• _RECORDED DATA_
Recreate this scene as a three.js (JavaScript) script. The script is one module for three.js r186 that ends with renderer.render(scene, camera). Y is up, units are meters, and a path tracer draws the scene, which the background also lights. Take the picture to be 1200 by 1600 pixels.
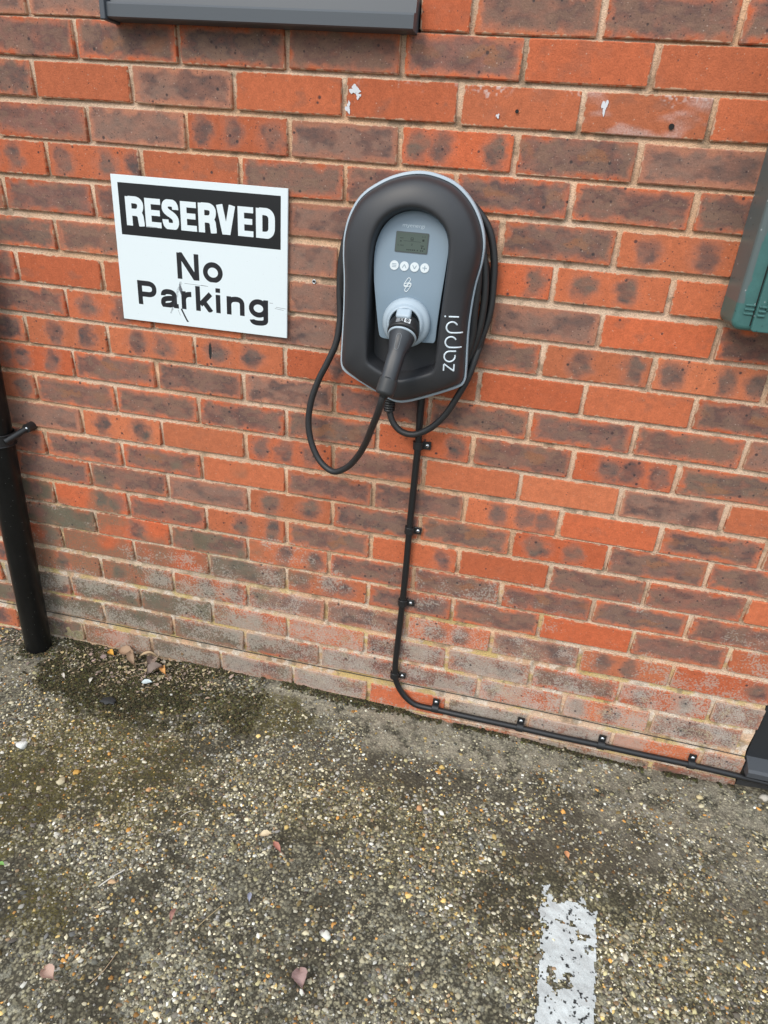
import * as THREE from 'three';
import { mergeGeometries, mergeVertices, toCreasedNormals } from 'three/addons/utils/BufferGeometryUtils.js';
import { RoundedBoxGeometry } from 'three/addons/geometries/RoundedBoxGeometry.js';

// ---------------------------------------------------------------- camera, sky, sun, exposure
const scene = new THREE.Scene();
const camera = new THREE.PerspectiveCamera(74.41, 0.75, 0.05, 400);
{
  const right = new THREE.Vector3(0.97378, 0.06968, -0.21654), down = new THREE.Vector3(0.15786, -0.89241, 0.4227), fwd = new THREE.Vector3(-0.16379, -0.44581, -0.88002);
  camera.position.set(0.9762, 1.3735, 1.4711);
  camera.quaternion.setFromRotationMatrix(new THREE.Matrix4().makeBasis(right, down.negate(), fwd.negate()));
}
{ // overcast sky: even bright cloud, somewhat brighter overhead and towards the hidden sun
  const w = 512, h = 256, d = new Float32Array(w * h * 4);
  const s = new THREE.Vector3(-0.36, 0.7, 0.72).normalize(), v = new THREE.Vector3();
  for (let j = 0; j < h; j++) for (let i = 0; i < w; i++) {
    const phi = (i + .5) / w * Math.PI * 2 - Math.PI, el = (j + .5) / h * Math.PI - Math.PI / 2;
    v.set(Math.cos(el) * Math.cos(phi), Math.sin(el), Math.cos(el) * Math.sin(phi));
    const up = Math.max(0, v.y), k = Math.max(0, v.dot(s));
    const cloud = .05 * Math.sin(9 * v.x + 3 * Math.sin(7 * v.z)) * Math.sin(8 * v.z + 2 * Math.sin(6 * v.y));
    const L = (.6 + .5 * up + .55 * k * k * k + cloud) * (v.y < 0 ? .45 : 1);
    const o = (j * w + i) * 4; d[o] = L * .88; d[o + 1] = L * .98; d[o + 2] = L * 1.08; d[o + 3] = 1;
  }
  const t = new THREE.DataTexture(d, w, h, THREE.RGBAFormat, THREE.FloatType);
  t.mapping = THREE.EquirectangularReflectionMapping; t.magFilter = THREE.LinearFilter; t.minFilter = THREE.LinearFilter; t.needsUpdate = true;
  scene.background = t; scene.environment = t;
}
const sun = new THREE.DirectionalLight(0xfff1e0, 1.15);
sun.position.set(-3.6 + .7, 7.4, 7.2); sun.target.position.set(.7, .6, 0);
sun.castShadow = true; sun.shadow.radius = 45; sun.shadow.mapSize.set(2048, 2048);
Object.assign(sun.shadow.camera, { left: -4, right: 4, top: 4, bottom: -4, near: .5, far: 25 });
scene.add(sun, sun.target);
const renderer = new THREE.WebGLRenderer({ antialias: true });
renderer.setSize(768, 1024);
renderer.toneMapping = THREE.LinearToneMapping;
renderer.toneMappingExposure = 1.5;
renderer.shadowMap.enabled = true;

// ---------------------------------------------------------------- helpers
let seed = 7;
const rnd = () => { seed = (seed + 0x6d2b79f5) | 0; let t = Math.imul(seed ^ (seed >>> 15), 1 | seed); t = (t + Math.imul(t ^ (t >>> 7), 61 | t)) ^ t; return ((t ^ (t >>> 14)) >>> 0) / 4294967296; };
const rr = (a, b) => a + (b - a) * rnd();
const hash = (x, y, s) => { let h = Math.imul(x, 374761393) + Math.imul(y, 668265263) + Math.imul(s, 1274126177); h = Math.imul(h ^ (h >>> 13), 1274126177); h = Math.imul(h ^ (h >>> 15), 0x2c1b3c6d); return ((h ^ (h >>> 16)) >>> 0) / 4294967296; };
function vn(x, y, s) { // value noise 0..1
  const xi = Math.floor(x), yi = Math.floor(y); let fx = x - xi, fy = y - yi; fx = fx * fx * (3 - 2 * fx); fy = fy * fy * (3 - 2 * fy);
  const a = hash(xi, yi, s), b = hash(xi + 1, yi, s), c = hash(xi, yi + 1, s), d = hash(xi + 1, yi + 1, s);
  return a + (b - a) * fx + (c - a) * fy + (a - b - c + d) * fx * fy;
}
const fbm = (x, y, s) => vn(x, y, s) * .53 + vn(x * 2.1, y * 2.1, s + 1) * .3 + vn(x * 4.3, y * 4.3, s + 2) * .17;
const sm = (a, b, x) => { const t = Math.min(1, Math.max(0, (x - a) / (b - a))); return t * t * (3 - 2 * t); };
const lerp = (a, b, t) => a + (b - a) * t;
const enc = (v) => { v = Math.min(1, Math.max(0, v)); return 255 * (v <= .0031308 ? 12.92 * v : 1.055 * Math.pow(v, 1 / 2.4) - .055); };
const counts = {};
function numbered(n) { const c = counts[n] = (counts[n] ?? -1) + 1; return c ? n + '_' + String(c).padStart(3, '0') : n; }
function tag(o, label, category, group) { o.userData = { label, category }; if (group) o.userData.group = group; return o; }
function thing(name, label, category, pos = [0, 0, 0], group) {
  const g = new THREE.Group(); g.name = numbered(name); g.position.set(...pos); scene.add(g); return tag(g, label, category, group);
}
function obj(name, geo, mat, parent = scene) {
  if (Array.isArray(geo)) geo = mergeGeometries(geo.map((g) => (g.index ? g.toNonIndexed() : g)).map((g) => { g.deleteAttribute('uv'); return g; }));
  const m = new THREE.Mesh(geo, mat); m.name = parent === scene ? numbered(name) : name; m.castShadow = m.receiveShadow = true; parent.add(m); return m;
}
const box = (w, h, d, x, y, z) => new THREE.BoxGeometry(w, h, d).translate(x, y, z);
const rbox = (w, h, d, r, x, y, z) => new RoundedBoxGeometry(w, h, d, 2, r).translate(x, y, z);
const tex = (arr, w, h, srgb) => { const t = new THREE.DataTexture(arr, w, h); t.magFilter = THREE.LinearFilter; t.minFilter = THREE.LinearMipmapLinearFilter; t.generateMipmaps = true; if (srgb) t.colorSpace = THREE.SRGBColorSpace; t.needsUpdate = true; return t; };
const std = (r, g, b, rough, more) => { const m = new THREE.MeshPhysicalMaterial({ roughness: rough, side: THREE.DoubleSide, ...more }); m.color.setRGB(r, g, b); return m; };
const V = (x, y, z) => new THREE.Vector3(x, y, z);
const curve = (pts, t = .5) => new THREE.CatmullRomCurve3(pts.map((p) => V(...p)), false, 'centripetal', t);
function cylBetween(a, b, r1, r2, seg = 20) { // closed tapered cylinder from a to b
  const d = b.clone().sub(a), g = new THREE.CylinderGeometry(r2, r1, d.length(), seg).translate(0, d.length() / 2, 0);
  return g.applyQuaternion(new THREE.Quaternion().setFromUnitVectors(V(0, 1, 0), d.normalize())).translate(a.x, a.y, a.z);
}

// fine speckle texture for plastics (dust and scuffs with a grain of their own)
function grainTex(n, f) { const a = new Uint8Array(n * n * 4); for (let j = 0; j < n; j++) for (let i = 0; i < n; i++) { const v = f(i / n, j / n, i, j); a.set([v, v, v, 255], (j * n + i) * 4); } const t = tex(a, n, n); t.wrapS = t.wrapT = THREE.RepeatWrapping; return t; }
const fineBump = grainTex(256, (u, v, i, j) => 90 + 100 * hash(i, j, 5) + 60 * hash(i >> 1, j >> 1, 6));

// ---------------------------------------------------------------- the brick wall
const END = 1.702, WIN0 = .1125, WIN1 = .70, WINTOP = 2.26;
const K = 0.225, HB = .0325;
// courses from the top one in view down: offset of the joints (mm), height offset (mm), first lattice place, the bricks' looks
// R plain red, D dark, L pale brown, S red with dark spots (digits = place in tenths of the length); b brown patch, w white bloom, g green, y yellow lichen, p paint, h hole
const ROWS = [
  [6, -4, 'L L X X R D D D D'], [-5, 1, 'D D Db D D Db R R D S5'], [-2, 2, 'D R L R Re Reh Rhve R R'], [2, 1, 'D D L S148 L S138 Db L D D'],
  [7, 3, 'S36 S169 R D D Db D D D'], [-4, 2, 'D D D D L D Db S27 D R'], [2, -1, 'D D D L D S38 S26 S5 D'], [-3, -5, 'D R R D L S5 L R D D'],
  [4, -4, 'D S26 R L L D S38 S169 D'], [-7, -3, 'D S37 S36 S26k S5 R R R Db D'], [2, -1, 'S137 Db D L D D D D L'], [-3, -2, 'S8 Db D D Db S8 Db S358 Db D'],
  [4, -1, 'L S27 R S147 D R R L R'], [-3, -3, 'D D Db R D D S368 R Db D'], [8, 1, 'D D L S27 D Db S26 Db D'], [0, 0, 'Dg S68 D S48 Db S8 R D D R'],
  [4, 3, 'Dg S5 Dg S48 D Db Db Db D'], [1, 7, 'S8 R R L S157 D D R D R'], [1, 3, 'S4 S28g S48 Lw Lw S36w Lw S25 S8'], [5, -3, 'L Dg Dg Rw Rw Dw Lw Dw S27w Lww'],
  [-12, -4, 'Dg Dg D D Dw Dw S1ww S15w Lww'], [0, -20, 'Ly Rw L L Dw R Dwg Lw R Lw'], [0, -20, 'Dg Dg Dg Dwg Dg Dwg Dg Dwg Dg'],
];
const TW = 204, TH = 68, AC = 10;
const atlas = new Uint8Array(2048 * 2048 * 4), atlasB = new Uint8Array(2048 * 2048 * 4);
for (let i = 3; i < atlas.length; i += 4) atlas[i] = atlasB[i] = 255;
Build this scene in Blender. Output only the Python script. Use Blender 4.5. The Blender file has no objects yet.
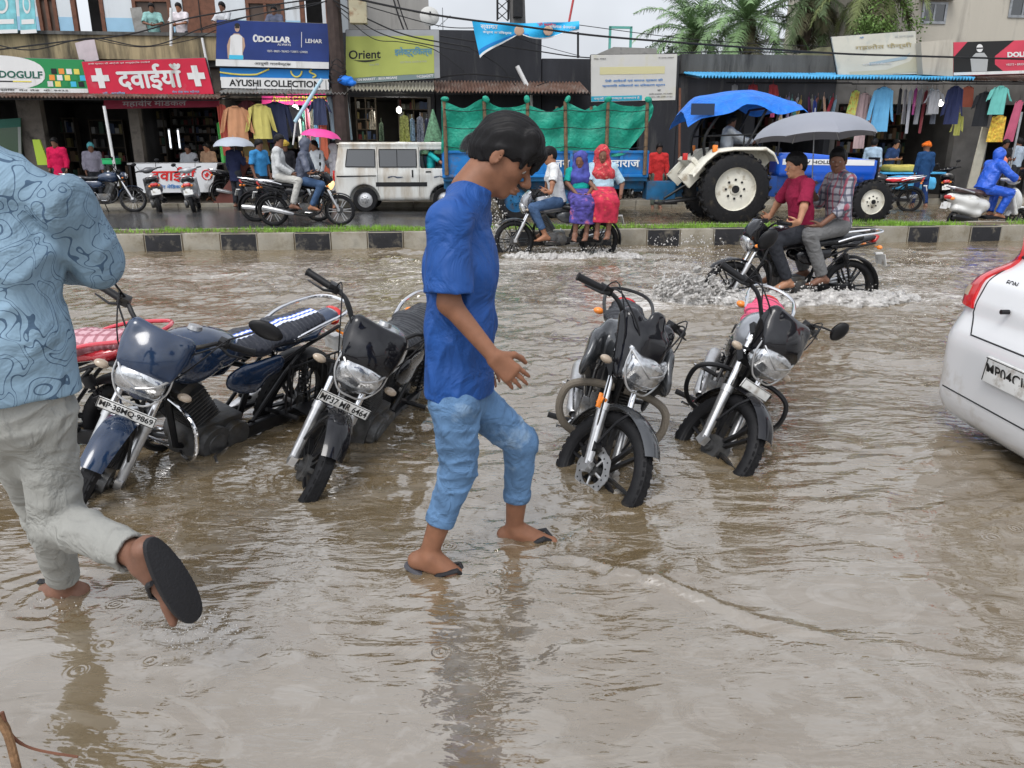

• _EXERCISE REQUIREMENTS_
Return every line of the preceding records in which the word "background" appears.

• _RESULT BELOW_
Recreate this scene as a three.js (JavaScript) script. The script is one module for three.js r186 that ends with renderer.render(scene, camera). Y is up, units are meters, and a path tracer draws the scene, which the background also lights. Take the picture to be 1200 by 1600 pixels.
  scene.background = t; scene.environment = t;